● DATA ENTRIES
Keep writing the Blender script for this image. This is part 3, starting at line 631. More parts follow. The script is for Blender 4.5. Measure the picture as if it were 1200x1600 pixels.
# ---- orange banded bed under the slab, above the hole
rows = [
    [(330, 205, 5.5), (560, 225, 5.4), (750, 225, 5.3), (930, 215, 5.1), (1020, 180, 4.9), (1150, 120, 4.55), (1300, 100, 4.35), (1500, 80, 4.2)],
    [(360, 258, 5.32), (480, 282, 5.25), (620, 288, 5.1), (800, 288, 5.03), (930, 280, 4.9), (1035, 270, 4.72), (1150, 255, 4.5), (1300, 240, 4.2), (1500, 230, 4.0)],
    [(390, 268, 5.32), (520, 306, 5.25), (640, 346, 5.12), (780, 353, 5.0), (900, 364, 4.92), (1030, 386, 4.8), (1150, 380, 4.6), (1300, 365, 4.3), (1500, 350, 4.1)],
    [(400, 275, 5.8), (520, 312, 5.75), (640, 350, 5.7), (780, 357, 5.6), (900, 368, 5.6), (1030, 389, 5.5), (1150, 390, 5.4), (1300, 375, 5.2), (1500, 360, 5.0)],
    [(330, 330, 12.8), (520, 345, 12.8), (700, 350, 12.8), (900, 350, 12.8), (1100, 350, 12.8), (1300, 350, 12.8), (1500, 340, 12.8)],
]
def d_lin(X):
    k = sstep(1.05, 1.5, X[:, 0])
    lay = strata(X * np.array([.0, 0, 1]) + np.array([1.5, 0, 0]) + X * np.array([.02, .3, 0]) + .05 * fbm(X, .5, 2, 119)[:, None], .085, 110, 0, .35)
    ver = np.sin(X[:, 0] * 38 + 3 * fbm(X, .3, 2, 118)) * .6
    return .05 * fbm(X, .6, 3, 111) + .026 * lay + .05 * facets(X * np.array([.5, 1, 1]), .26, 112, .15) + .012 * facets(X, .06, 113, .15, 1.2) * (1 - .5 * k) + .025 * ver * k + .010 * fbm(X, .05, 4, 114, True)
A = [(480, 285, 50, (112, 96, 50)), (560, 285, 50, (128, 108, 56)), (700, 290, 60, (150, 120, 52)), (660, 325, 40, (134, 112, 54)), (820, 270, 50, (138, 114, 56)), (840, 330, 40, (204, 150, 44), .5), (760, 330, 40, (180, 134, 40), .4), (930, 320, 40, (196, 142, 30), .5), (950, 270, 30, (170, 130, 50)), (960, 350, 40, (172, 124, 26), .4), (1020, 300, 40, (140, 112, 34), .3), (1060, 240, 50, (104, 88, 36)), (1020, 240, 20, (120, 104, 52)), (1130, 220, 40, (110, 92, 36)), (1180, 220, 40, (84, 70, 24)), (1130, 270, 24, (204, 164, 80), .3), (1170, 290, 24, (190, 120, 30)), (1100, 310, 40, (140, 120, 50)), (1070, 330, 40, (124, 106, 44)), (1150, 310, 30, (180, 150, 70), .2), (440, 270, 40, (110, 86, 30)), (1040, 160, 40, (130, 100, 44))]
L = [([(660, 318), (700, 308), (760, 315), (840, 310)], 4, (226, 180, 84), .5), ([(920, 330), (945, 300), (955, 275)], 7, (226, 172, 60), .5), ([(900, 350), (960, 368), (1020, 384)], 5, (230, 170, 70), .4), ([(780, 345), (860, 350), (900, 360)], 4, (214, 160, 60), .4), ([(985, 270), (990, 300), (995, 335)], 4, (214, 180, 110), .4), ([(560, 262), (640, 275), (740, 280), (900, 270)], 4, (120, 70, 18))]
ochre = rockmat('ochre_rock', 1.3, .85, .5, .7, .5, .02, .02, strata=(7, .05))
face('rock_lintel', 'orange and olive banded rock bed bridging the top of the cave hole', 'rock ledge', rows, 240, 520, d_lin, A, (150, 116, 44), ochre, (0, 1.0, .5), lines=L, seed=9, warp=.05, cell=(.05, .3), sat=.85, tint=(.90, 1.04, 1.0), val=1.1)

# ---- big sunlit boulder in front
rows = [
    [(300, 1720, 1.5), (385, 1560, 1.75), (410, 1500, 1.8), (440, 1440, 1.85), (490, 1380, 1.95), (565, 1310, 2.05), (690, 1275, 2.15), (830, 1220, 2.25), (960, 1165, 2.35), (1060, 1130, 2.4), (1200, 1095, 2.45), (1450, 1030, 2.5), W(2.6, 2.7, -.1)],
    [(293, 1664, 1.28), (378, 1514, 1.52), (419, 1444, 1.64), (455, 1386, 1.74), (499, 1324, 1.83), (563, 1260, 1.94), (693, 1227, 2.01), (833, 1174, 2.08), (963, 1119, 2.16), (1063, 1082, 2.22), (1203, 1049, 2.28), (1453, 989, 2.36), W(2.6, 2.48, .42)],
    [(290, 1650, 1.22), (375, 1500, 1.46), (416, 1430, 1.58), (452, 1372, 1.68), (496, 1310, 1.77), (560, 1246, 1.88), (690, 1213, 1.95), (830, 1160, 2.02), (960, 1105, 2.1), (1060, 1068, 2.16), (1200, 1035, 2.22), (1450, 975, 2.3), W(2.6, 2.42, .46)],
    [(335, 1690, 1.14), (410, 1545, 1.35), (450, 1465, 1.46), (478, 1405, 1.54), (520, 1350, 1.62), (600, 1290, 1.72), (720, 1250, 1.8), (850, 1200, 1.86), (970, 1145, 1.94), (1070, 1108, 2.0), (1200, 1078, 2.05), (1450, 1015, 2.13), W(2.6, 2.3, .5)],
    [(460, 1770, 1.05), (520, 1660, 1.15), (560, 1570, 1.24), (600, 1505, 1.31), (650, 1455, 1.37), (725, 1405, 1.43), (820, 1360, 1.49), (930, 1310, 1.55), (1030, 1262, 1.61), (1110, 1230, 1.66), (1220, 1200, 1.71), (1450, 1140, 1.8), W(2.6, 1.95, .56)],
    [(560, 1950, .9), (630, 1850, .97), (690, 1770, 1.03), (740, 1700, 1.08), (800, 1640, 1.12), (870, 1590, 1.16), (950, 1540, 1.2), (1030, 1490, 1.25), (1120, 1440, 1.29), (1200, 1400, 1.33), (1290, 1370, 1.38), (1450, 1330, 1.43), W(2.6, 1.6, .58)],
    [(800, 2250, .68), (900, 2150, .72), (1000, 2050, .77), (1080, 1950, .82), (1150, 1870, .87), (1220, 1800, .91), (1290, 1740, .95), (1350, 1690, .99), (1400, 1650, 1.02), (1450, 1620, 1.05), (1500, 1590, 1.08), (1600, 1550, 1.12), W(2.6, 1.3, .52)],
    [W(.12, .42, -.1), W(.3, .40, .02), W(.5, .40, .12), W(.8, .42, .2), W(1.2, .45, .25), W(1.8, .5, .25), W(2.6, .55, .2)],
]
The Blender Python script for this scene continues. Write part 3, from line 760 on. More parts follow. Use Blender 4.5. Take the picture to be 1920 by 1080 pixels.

● WHAT IS REQUIRED
State the count of lines above containing the string "follow", and add nothing to it.

● RESULT BELOW
2